Since childhood, I have always been characterized by my curiosity and eagerness to ask questions. A notable response I have heard often is, “no one has asked me that question before.”

In my experience, that response has one of two tones. The positive-toned version is one of the greatest compliments someone can pay me. But the other version is more incredulous or irritated. In the latter cases, I often reply with another question: “Does that mean it’s not the right question to ask?”

As much as I love asking other people questions, I have come to realize that the most important questions are often the ones we ask, or don’t ask, ourselves. This is especially true if those questions challenge our closely held beliefs or assumptions.

I recently came across a thought-provoking list of introspective questions from Morgan Housel. Housel is the author of The Psychology of Money, one of the best books on personal finance I have ever read, and he has become one of my favorite writers and a widely respected thought leader.

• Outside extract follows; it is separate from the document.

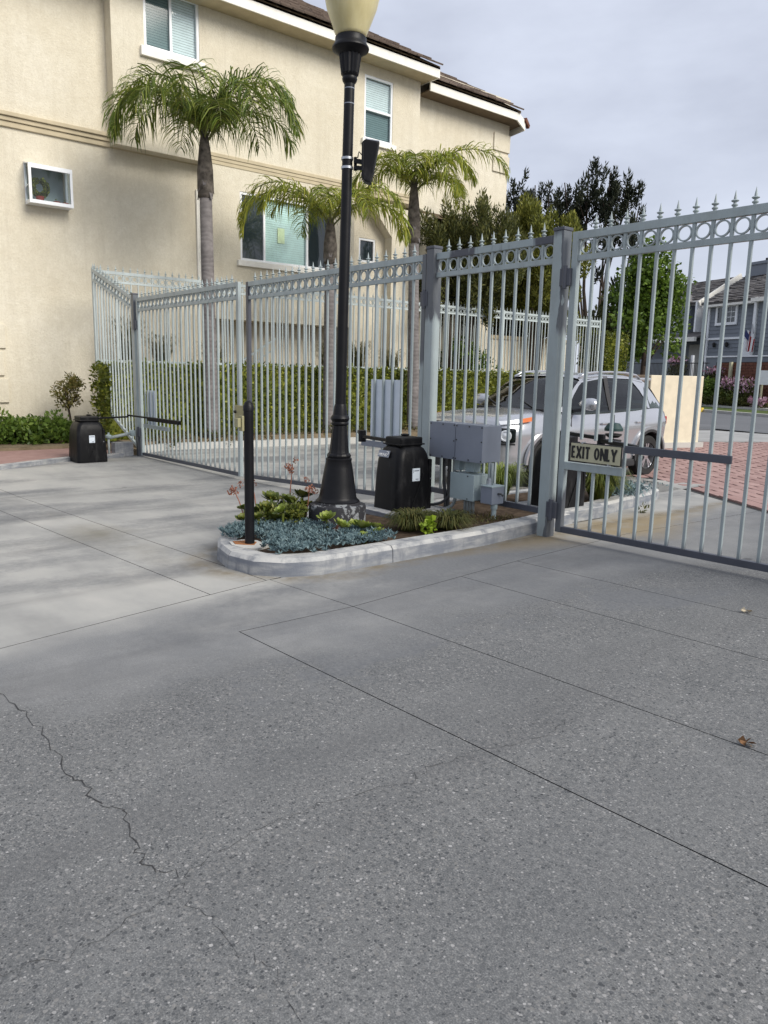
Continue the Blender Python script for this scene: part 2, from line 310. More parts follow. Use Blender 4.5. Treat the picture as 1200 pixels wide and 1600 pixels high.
    M['earth'] = n.set(n.ramp(n.noise(v, 2.5, 6), [(.3, (.12, .095, .06)), (.7, (.24, .19, .13))]), .95, 0, .1)
    M['lawn'] = plain('lawn_green', (.07, .10, .022), .9, 0, .2, .3, 4, .5, 60)
    M['base'] = plain('ground_base', (.16, .155, .14), .95)
    M['creamwall'] = plain('cream_block_wall', (.66, .60, .46), .9, 0, .2, .08, 5, .3, 40)
    M['tanwall'] = plain('tan_and_shaded_wall', (.40, .31, .22), .9, 0, .2, .08, 5, .3, 40)
    M['siding'] = plain('slate_siding', (.20, .22, .25), .75, 0, .3, .05, 1)
    M['greytile'] = None
    n = NT('weathered_shake'); g = n.n('NewGeometry'); oi = n.n('ObjectInfo')
    M['shake'] = n.set(n.ramp(n.math('FRACT', n.math('ADD', oi.outputs['Random'], g.outputs['Random Per Island'])), [(0, (.075, .068, .066)), (.5, (.125, .115, .112)), (1, (.19, .18, .175))]), .95)
    M['brick'] = plain('red_brick', (.15, .065, .045), .9, 0, .2, .3, 9, .3, 40)
    M['red'] = plain('red_flag_stripe', (.30, .02, .025), .8); M['navy'] = plain('navy_flag_canton', (.02, .03, .12), .8)
    M['terracotta'] = plain('red_plastic_pot', (.32, .05, .035), .6)
    M['yellow'] = plain('yellow_kerb_paint', (.60, .42, .06), .7)
    M['teal'] = plain('dark_teal_housing', (.006, .035, .033), .6)
    M['deadleaf'] = plain('dead_leaf', (.16, .085, .04), .8, 0, .2, .4, 30); M['paleleaf'] = plain('pale_dead_leaf', (.42, .36, .26), .8, 0, .2, .3, 30)
    M['crack'] = plain('crack_dark', (.035, .035, .036), .95)
    M['rust'] = plain('rust_stain', (.28, .11, .035), .9)
mats()

# ------------------------------------------------------------------ mesh helpers
ORG = {}
class MB:
    def __init__(s): s.v = []; s.f = []
    def add(s, vs, fs):
        k = len(s.v); s.v += [tuple(map(float, p)) for p in vs]; s.f += [tuple(i+k for i in f) for f in fs]; return s
    def box(s, x0, x1, y0, y1, z0, z1):
        return s.add([(x0, y0, z0), (x1, y0, z0), (x1, y1, z0), (x0, y1, z0), (x0, y0, z1), (x1, y0, z1), (x1, y1, z1), (x0, y1, z1)],
                     [(0, 3, 2, 1), (4, 5, 6, 7), (0, 1, 5, 4), (1, 2, 6, 5), (2, 3, 7, 6), (3, 0, 4, 7)])
    def bar(s, p, q, w, h, up=(0, 0, 1)):
        p, q = Vector(p), Vector(q); d = (q-p).normalized(); u = Vector(up)
        if abs(d.dot(u)) > .98: u = Vector((0, 1, 0))
        r = d.cross(u).normalized()*w/2; u = r.cross(d).normalized()*h/2
        return s.add([p-r-u, p+r-u, p+r+u, p-r+u, q-r-u, q+r-u, q+r+u, q-r+u],
                     [(0, 1, 2, 3), (7, 6, 5, 4), (0, 4, 5, 1), (1, 5, 6, 2), (2, 6, 7, 3), (3, 7, 4, 0)])
    def tube(s, pts, rad, n=8, cap=True):
        pts = [Vector(p) for p in pts]; rr = rad if isinstance(rad, (list, tuple)) else [rad]*len(pts)
        rings = []; base = None
        for i, p in enumerate(pts):
            d = (pts[min(i+1, len(pts)-1)]-pts[max(i-1, 0)]).normalized()
            if base is None: base = Vector((1, 0, 0)) if abs(d.x) < .8 else Vector((0, 1, 0))
            a = (base-d*base.dot(d)).normalized(); b = d.cross(a); base = a
            rings.append([p+(a*math.cos(t)+b*math.sin(t))*rr[i] for t in [2*PI*k/n for k in range(n)]])
        vs = [v for r in rings for v in r]; fs = []
        for i in range(len(pts)-1):
            for k in range(n):
                fs.append((i*n+k, i*n+(k+1) % n, (i+1)*n+(k+1) % n, (i+1)*n+k))
        if cap: fs.append(tuple(range(n-1, -1, -1))); fs.append(tuple((len(pts)-1)*n+k for k in range(n)))
        return s.add(vs, fs)
    def lathe(s, prof, c=(0, 0, 0), n=24, flute=0, cap=True):
        vs = []; fs = []
        for (r, z) in prof:
            for k in range(n):
                q = r*(1-flute*(k % 2)); t = 2*PI*k/n
                vs.append((c[0]+q*math.cos(t), c[1]+q*math.sin(t), c[2]+z))
        for i in range(len(prof)-1):
            for k in range(n): fs.append((i*n+k, i*n+(k+1) % n, (i+1)*n+(k+1) % n, (i+1)*n+k))
        if cap: fs.append(tuple(range(n-1, -1, -1))); fs.append(tuple((len(prof)-1)*n+k for k in range(n)))
        return s.add(vs, fs)
    def prism(s, poly, z0, z1):
        """poly of (x,y); z0,z1 numbers or functions of x,y"""
        a = sum(poly[i][0]*poly[(i+1) % len(poly)][1]-poly[(i+1) % len(poly)][0]*poly[i][1] for i in range(len(poly)))
        if a < 0: poly = poly[::-1]
        g = lambda z, p: z(*p) if callable(z) else z
        n = len(poly)
        return s.add([(*p, g(z0, p)) for p in poly]+[(*p, g(z1, p)) for p in poly],
                     [tuple(range(n-1, -1, -1)), tuple(range(n, 2*n))]+[(i, (i+1) % n, n+(i+1) % n, n+i) for i in range(n)])
    def ring(s, c, R, w, d, axis='y', n=20, a0=0, a1=2*PI, yoff=0):
        """flat ring of square section lying in the plane normal to axis"""
        full = abs(a1-a0-2*PI) < 1e-6; m = n if full else n+1; vs = []; fs = []
        for k in range(m):
            t = a0+(a1-a0)*k/n; ca, sa = math.cos(t), math.sin(t)
            for (r, o) in ((R, -d/2), (R, d/2), (R-w, d/2), (R-w, -d/2)):
                p = {'y': (r*ca, o, r*sa), 'x': (o, r*ca, r*sa), 'z': (r*ca, r*sa, o)}[axis]
                vs.append((c[0]+p[0], c[1]+p[1], c[2]+p[2]))
        for k in range(n):
            j = (k+1) % m
            for e in range(4): fs.append((k*4+e, k*4+(e+1) % 4, j*4+(e+1) % 4, j*4+e))
        if not full: fs += [(0, 1, 2, 3), tuple((m-1)*4+e for e in (3, 2, 1, 0))]
        return s.add(vs, fs)
    def mesh(s, name, mat, org=(0, 0, 0), smooth=False, bevel=0, seg=2, fixn=True):
        me = bpy.data.meshes.new(name)
        v = [(a-org[0], b-org[1], c-org[2]) for a, b, c in s.v]
        me.from_pydata(v, [], s.f)
        if fixn or bevel:
            bm = bmesh.new(); bm.from_mesh(me)
            if fixn: bmesh.ops.recalc_face_normals(bm, faces=bm.faces)
            if bevel:
                ed = [e for e in bm.edges if len(e.link_faces) == 2 and e.calc_face_angle(0) > .5]
                bmesh.ops.bevel(bm, geom=ed, offset=bevel, segments=seg, affect='EDGES', clamp_overlap=True, profile=.6)
            bm.to_mesh(me); bm.free()
        if mat is not None: me.materials.append(M[mat] if isinstance(mat, str) else mat)
        if smooth:
            me.polygons.foreach_set('use_smooth', [True]*len(me.polygons))
            if smooth is not True: 
                try: me.set_sharp_from_angle(angle=smooth)
                except Exception: pass
        return me
    def build(s, name, mat, parent=None, smooth=False, bevel=0, seg=2, **props):
        org = ORG.get(parent.name, (0, 0, 0)) if parent else (0, 0, 0)
        return link(name, s.mesh(name, mat, org, smooth, bevel, seg), parent, None, **props)
def link(name, me, parent=None, loc=None, rot=None, scale=None, **props):
    o = bpy.data.objects.new(name, me); COL.objects.link(o)
    org = ORG.get(parent.name, (0, 0, 0)) if parent else (0, 0, 0)
    if parent: o.parent = parent
    if loc is not None: o.location = (loc[0]-org[0], loc[1]-org[1], loc[2]-org[2])
    if rot: o.rotation_euler = rot
    if scale: o.scale = scale
    ORG[o.name] = (org if loc is None else tuple(loc))
    for k, v in props.items(): o[k] = v
    return o
def thing(name, label, cat, loc=(0, 0, 0), group=None, rz=0):
    o = bpy.data.objects.new(name, None); COL.objects.link(o); o.empty_display_size = .2
    o.location = loc; o.rotation_euler = (0, 0, rz); ORG[o.name] = (0, 0, 0) if rz else tuple(loc)
    o['label'] = label; o['category'] = cat
    if group: o['group'] = group
    return o
def tag(o, label, cat, group=None):
    o['label'] = label; o['category'] = cat
    if group: o['group'] = group
    return o
def copy_thing(src, loc, label, rz=None, scale=None):
    r = src.copy(); COL.objects.link(r); r.location = loc; r['label'] = label
    if rz is not None: r.rotation_euler = (0, 0, rz)
    if scale: r.scale = scale
    for ch in list(src.children):
        c = ch.copy(); COL.objects.link(c); c.parent = r
        for g in list(ch.children):
            d = g.copy(); COL.objects.link(d); d.parent = c
    return r
def gz(x, y=0): return -.17 if x <= -6 else (.0283*x if x < 0 else .015*x)

def quads_mesh(name, C, T, N, L, W, mat, org=(0, 0, 0), fold=.0, shape='diamond'):
    """leaf faces: centres C, long axis T, normal N, lengths L, widths W (numpy)"""
    C = np.asarray(C); n = len(C)
    T = T/np.linalg.norm(T, axis=1, keepdims=True)
    B = np.cross(N, T); B /= np.maximum(np.linalg.norm(B, axis=1, keepdims=True), 1e-6)
    L = np.broadcast_to(L, (n,))[:, None]; W = np.broadcast_to(W, (n,))[:, None]
    C = C-np.array(org)
    a = C-T*L/2; b = C+B*W/2-T*L*.08; c = C+T*L/2; d = C-B*W/2-T*L*.08
    V = np.stack([a, b, c, d], 1).reshape(-1, 3)
    me = bpy.data.meshes.new(name); me.vertices.add(4*n); me.vertices.foreach_set('co', V.astype(np.float32).ravel())
    me.loops.add(4*n); me.loops.foreach_set('vertex_index', np.arange(4*n, dtype=np.int32))
    me.polygons.add(n); me.polygons.foreach_set('loop_start', np.arange(0, 4*n, 4, dtype=np.int32))
    try: me.polygons.foreach_set('loop_total', np.full(n, 4, dtype=np.int32))
    except Exception: pass
    me.update(calc_edges=True); me.validate(); me.materials.append(M[mat]); return me
def rdir(n):
    v = RNG.normal(size=(n, 3)); return v/np.linalg.norm(v, axis=1, keepdims=True)
def foliage(name, clumps, per, size, mat, parent=None, up=.4, shell=.55, aspect=.5, squash=1.0, **props):
    """leaves spread through clumps [(centre, radius)]"""
    Cs, Ts = [], []
    for c, r in clumps:
        k = max(6, int(per*r*r)); d = rdir(k); q = r*(shell+(1.08-shell)*RNG.random(k)**.6)
        P = np.array(c)+d*q[:, None]*np.array([1, 1, squash]); Cs.append(P)
        Ts.append(d*.7+RNG.normal(size=(k, 3))*.55+np.array([0, 0, up]))
    Cs = np.concatenate(Cs); Ts = np.concatenate(Ts); n = len(Cs)
    Nn = np.cross(Ts, RNG.normal(size=(n, 3))); L = size*(.6+.8*RNG.random(n))
    org = ORG.get(parent.name, (0, 0, 0)) if parent else (0, 0, 0)
    return link(name, quads_mesh(name, Cs, Ts, Nn, L, L*aspect, mat, org), parent, None, **props)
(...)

He published the list of questions as a fairly non-descript blog simply titled “A Few Questions.”

If you read some of Housel’s questions below, you’ll quickly see why this post has been shared all over social media.

  • Whose life do I admire that is secretly miserable?
  • What do I believe is true only because believing it puts me in good standing with my tribe?
  • Which of my current values would be different if I were raised by different parents?
  • What do I think is ambition (a good trait) but is actually envy (a terrible one)?
  • What annoys me about other people that I sometimes do myself?
  • How much of my nostalgia is a false or incomplete memory of the past?
  • Is this thing I’m worried about actually a problem, or am I looking for problems to worry about because they make me feel in control?
  • What is partially true but I believe in it so absolutely, and take it so seriously, that I’ve turned it into a dangerous belief?
  • Are there things going well in my life today that I will look back on and wish I had quit while I was ahead?
  • Is there something in my life I think I’m “passionate” about or “focused” on but I’m actually just addicted to it?

 
I love several things about this list of questions. First and foremost, asking them requires us to be vulnerable with ourselves, which is never easy. The questions emphasize the importance of authenticity, critical thinking, cultural understanding and recognizing the illusion of control.

More specifically, Housel’s questions are framed in a way that forces us to be honest about some of our more unreasonable beliefs or unseemly thoughts. It’s often through this type of radical self-honesty that we learn and grow the most. I spent some time thinking deeply about a few of the questions and suggest you spend time doing the same.

When we confront our own beliefs, biases, and narratives head-on, we often see discrepancies between the way we see the world—or our place in the world—and the reality of things. I have always loved the phrase “strong opinions, loosely held” and believe that if we want to avoid falling prey to group think and confirmation bias, we must constantly challenge our beliefs in order to evolve them. This is especially necessary as facts and circumstances change—it’s crucial to know when the evidence on a topic has shifted against your entrenched opinion on it.

Housel’s questions also connect to our sense of purpose and our understanding of what we want most. In particular, his first question, “Whose life do I admire that is secretly miserable?” is a great prompt to help you recognize if you are climbing a personal or professional mountain that will leave you feeling empty at the top.

Housel’s questions are designed to pull us out of our comfort zones and into the realm of the uncomfortable truths that are necessary for growth. The reward for this sometimes-painful self-analysis is a more balanced and informed perspective, and ultimately, a deeper sense of self awareness.

This week, take a few minutes to answer one or more of the questions, and encourage someone close to you to do the same. Your own answers may surprise you the most.

Quote of The Week

“Judge a man by his questions rather than by his answers.”